→ **SUPPLIED DATA**
+===+

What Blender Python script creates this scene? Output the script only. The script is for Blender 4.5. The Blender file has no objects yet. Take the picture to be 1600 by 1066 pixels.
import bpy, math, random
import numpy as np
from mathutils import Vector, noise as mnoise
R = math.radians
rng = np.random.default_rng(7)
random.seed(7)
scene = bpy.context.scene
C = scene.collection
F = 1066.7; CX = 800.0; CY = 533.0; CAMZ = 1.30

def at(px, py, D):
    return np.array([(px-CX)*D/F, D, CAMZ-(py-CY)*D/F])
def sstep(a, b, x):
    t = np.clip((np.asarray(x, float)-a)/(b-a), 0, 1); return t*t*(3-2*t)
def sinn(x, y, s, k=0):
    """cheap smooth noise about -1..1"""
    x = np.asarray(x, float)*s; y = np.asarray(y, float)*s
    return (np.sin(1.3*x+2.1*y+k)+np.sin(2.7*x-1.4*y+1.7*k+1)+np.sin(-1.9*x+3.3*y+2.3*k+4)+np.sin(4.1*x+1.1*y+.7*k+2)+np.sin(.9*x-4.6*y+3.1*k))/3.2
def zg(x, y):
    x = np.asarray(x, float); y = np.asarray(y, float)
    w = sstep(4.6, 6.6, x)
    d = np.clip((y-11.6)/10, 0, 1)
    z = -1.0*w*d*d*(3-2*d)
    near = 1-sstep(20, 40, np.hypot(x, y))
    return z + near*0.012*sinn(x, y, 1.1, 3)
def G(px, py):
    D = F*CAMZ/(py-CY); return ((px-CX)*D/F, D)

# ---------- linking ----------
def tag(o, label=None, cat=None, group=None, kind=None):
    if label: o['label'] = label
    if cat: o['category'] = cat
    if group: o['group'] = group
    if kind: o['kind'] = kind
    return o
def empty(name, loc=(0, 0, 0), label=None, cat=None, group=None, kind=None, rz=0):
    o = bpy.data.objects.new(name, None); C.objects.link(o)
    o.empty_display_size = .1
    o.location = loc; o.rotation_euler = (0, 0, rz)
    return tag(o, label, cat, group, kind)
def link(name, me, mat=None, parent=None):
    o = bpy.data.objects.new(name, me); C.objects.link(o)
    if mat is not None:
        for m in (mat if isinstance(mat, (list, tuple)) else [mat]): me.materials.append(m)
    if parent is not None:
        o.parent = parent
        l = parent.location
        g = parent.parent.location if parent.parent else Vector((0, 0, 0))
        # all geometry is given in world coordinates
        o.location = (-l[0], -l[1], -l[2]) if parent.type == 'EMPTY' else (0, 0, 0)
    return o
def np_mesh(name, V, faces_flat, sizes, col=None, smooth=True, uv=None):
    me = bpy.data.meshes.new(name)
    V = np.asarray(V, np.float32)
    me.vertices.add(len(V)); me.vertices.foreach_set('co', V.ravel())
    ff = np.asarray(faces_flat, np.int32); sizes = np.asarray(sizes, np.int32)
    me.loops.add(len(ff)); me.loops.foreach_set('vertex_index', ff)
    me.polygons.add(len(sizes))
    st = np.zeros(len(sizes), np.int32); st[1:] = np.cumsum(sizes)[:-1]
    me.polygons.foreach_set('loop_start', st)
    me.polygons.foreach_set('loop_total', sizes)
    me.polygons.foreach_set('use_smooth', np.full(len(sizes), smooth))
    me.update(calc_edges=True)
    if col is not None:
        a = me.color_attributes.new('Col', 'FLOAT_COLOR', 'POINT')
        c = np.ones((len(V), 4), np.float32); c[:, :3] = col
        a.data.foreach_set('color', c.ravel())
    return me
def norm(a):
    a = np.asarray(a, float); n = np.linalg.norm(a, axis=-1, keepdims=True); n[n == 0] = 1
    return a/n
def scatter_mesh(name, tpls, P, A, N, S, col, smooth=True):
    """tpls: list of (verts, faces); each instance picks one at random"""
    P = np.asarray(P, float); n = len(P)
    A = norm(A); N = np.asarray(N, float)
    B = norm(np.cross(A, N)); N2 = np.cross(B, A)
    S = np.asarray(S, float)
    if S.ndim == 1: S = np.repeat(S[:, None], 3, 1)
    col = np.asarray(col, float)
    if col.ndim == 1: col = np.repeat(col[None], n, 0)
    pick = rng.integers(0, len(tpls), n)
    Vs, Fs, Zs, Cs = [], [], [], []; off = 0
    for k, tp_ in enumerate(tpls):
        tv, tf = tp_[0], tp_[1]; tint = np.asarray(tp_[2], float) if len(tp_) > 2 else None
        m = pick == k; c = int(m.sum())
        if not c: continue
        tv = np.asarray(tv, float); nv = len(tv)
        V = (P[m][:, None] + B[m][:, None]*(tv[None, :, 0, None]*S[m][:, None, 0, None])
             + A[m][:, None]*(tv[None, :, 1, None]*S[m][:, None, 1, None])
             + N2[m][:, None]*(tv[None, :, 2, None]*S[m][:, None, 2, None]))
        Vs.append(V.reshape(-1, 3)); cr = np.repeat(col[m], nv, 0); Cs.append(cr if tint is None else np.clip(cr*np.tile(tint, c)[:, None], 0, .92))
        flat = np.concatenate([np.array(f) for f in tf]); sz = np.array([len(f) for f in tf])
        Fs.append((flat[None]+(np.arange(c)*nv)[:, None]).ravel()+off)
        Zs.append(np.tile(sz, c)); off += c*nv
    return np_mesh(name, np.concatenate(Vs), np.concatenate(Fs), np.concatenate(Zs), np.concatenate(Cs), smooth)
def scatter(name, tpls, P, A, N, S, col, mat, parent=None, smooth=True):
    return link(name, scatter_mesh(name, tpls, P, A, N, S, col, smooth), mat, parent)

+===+

→ **PROBLEM DESCRIPTION**
Lines from the start of the material above through the line containing "F = 1066.7;" are to be duplicated exactly, and only those.

→ **IN RESPONSE**
What Blender Python script creates this scene? Output the script only. The script is for Blender 4.5. The Blender file has no objects yet. Take the picture to be 1600 by 1066 pixels.
import bpy, math, random
import numpy as np
from mathutils import Vector, noise as mnoise
R = math.radians
rng = np.random.default_rng(7)
random.seed(7)
scene = bpy.context.scene
C = scene.collection
F = 1066.7; CX = 800.0; CY = 533.0; CAMZ = 1.30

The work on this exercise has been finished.